Abstract

Diffie-Hellman key exchange (DHKE) protocol, which is also known as exponential key exchange protocol, is one of the practical ways of generating a common secret key between two communicating parties. But this protocol itself is a non-authenticated protocol; hence, the protocol is exposed to man-in-the-middle (MITM) attack. An attacker can easily hijack sender’s public value. Attacker calculates his own public value and sends this value to the receiver instead of sending the original value. Attacker does the same thing when receiver replies back to the sender. After this exchange, attacker can decrypt any messages sent by both of the communicating parties.

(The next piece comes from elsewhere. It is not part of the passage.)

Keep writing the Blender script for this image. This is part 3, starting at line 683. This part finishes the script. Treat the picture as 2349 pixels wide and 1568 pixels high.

In this paper, a simple authentication mechanism is developed based on the cryptographically secure version of well-known cyclic redundancy check (CRC). A cryptographically secure CRC is capable of detecting both random and malicious errors where the CRC divisor polynomial is randomly generated and secret. A common CRC divisor polynomial is generated for both of the communicating parties. The system is capable of generating cryptographically secure random numbers which are different in every session. Here the length of the divisor polynomial for CRC must be large. In our proposed system, cryptographically secure CRC is combined with the Diffie-Hellman algorithm for checking whether the public value of the sender is changed by an attacker. MITM attack is detected successfully by using only one securely and randomly generated secret nonzero divisor polynomial of cryptographically secure CRC. The length of public keys to be sent in the Diffie-Hellman protocol and modified system are also compared to show the overhead is negligible.